#### [Your task]
Identify the lines that contain the word "scene" and copy each one.

#### [Data excerpt]
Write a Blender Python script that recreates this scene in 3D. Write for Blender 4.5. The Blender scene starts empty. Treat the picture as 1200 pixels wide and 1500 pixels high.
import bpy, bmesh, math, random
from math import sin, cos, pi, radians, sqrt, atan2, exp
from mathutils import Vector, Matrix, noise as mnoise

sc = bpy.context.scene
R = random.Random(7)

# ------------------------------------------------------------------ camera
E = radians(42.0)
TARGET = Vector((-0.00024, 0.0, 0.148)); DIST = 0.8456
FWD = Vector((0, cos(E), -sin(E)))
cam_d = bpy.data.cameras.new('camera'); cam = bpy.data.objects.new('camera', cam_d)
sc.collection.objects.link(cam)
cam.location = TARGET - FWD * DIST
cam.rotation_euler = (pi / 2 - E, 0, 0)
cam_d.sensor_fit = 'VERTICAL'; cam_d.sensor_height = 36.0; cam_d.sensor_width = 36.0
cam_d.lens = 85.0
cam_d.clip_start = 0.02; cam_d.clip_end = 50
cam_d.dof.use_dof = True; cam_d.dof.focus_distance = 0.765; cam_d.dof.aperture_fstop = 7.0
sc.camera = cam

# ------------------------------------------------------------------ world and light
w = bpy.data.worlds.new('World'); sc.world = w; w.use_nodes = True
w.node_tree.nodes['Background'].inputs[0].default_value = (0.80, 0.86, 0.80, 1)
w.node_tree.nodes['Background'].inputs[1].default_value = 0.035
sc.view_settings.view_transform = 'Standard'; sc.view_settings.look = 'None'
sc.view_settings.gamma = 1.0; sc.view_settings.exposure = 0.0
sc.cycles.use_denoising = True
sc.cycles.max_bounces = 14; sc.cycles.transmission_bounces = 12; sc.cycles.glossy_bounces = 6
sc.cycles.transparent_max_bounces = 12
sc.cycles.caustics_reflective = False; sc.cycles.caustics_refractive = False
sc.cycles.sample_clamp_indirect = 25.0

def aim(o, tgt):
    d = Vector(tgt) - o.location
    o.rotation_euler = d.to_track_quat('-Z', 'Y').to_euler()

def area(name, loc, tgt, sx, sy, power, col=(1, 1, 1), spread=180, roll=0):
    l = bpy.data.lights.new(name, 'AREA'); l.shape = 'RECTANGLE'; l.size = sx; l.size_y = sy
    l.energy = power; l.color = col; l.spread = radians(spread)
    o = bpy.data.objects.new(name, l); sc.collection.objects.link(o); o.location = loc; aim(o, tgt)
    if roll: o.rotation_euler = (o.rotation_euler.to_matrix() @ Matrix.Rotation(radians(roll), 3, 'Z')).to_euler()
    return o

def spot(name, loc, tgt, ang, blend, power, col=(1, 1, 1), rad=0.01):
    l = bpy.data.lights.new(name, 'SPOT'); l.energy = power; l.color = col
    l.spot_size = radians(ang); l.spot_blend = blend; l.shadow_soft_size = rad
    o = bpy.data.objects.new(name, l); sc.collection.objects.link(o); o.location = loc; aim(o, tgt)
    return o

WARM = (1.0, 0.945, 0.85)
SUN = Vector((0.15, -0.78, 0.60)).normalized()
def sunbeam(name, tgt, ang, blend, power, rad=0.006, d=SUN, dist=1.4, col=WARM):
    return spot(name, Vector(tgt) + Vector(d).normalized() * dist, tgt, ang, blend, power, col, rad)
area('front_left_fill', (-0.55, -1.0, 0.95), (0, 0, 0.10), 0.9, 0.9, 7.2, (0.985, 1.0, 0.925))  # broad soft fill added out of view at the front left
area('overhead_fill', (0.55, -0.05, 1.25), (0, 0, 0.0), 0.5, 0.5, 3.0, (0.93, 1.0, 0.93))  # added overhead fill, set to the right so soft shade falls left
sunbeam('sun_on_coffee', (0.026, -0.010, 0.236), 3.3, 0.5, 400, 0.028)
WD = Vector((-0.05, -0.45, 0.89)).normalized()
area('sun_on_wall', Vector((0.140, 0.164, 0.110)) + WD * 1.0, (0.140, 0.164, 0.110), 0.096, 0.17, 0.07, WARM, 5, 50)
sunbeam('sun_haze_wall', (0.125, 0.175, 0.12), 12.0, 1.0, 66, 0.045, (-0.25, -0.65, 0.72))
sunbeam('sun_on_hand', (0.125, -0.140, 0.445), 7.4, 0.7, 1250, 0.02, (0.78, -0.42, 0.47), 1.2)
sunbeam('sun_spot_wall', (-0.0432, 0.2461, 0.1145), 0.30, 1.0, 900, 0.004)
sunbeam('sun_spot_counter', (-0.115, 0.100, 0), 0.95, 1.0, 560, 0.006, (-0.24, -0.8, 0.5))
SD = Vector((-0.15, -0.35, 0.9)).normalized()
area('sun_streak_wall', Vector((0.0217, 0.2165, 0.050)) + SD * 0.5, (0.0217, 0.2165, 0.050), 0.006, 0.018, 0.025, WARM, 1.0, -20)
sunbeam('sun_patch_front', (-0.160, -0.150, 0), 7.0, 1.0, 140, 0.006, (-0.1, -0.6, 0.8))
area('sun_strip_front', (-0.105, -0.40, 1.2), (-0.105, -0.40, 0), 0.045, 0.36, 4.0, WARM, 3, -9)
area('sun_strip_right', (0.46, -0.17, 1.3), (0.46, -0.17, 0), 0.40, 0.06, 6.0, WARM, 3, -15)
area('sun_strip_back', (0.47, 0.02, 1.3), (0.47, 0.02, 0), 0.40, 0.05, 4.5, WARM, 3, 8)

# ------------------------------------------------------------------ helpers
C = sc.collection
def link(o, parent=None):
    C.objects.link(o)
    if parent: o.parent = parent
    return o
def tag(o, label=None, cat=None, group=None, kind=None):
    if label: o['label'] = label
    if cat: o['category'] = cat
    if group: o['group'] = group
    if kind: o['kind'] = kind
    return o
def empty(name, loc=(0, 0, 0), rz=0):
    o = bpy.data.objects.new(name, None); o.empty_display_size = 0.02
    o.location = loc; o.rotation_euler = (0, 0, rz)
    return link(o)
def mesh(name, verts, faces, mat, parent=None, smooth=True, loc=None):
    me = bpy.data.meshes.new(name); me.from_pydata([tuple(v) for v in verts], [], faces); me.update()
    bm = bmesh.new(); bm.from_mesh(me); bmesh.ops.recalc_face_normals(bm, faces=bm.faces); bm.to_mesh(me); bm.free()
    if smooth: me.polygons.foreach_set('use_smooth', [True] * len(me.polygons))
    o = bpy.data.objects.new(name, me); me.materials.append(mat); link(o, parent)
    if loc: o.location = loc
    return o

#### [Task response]
Write a Blender Python script that recreates this scene in 3D. Write for Blender 4.5. The Blender scene starts empty. Treat the picture as 1200 pixels wide and 1500 pixels high.
sc = bpy.context.scene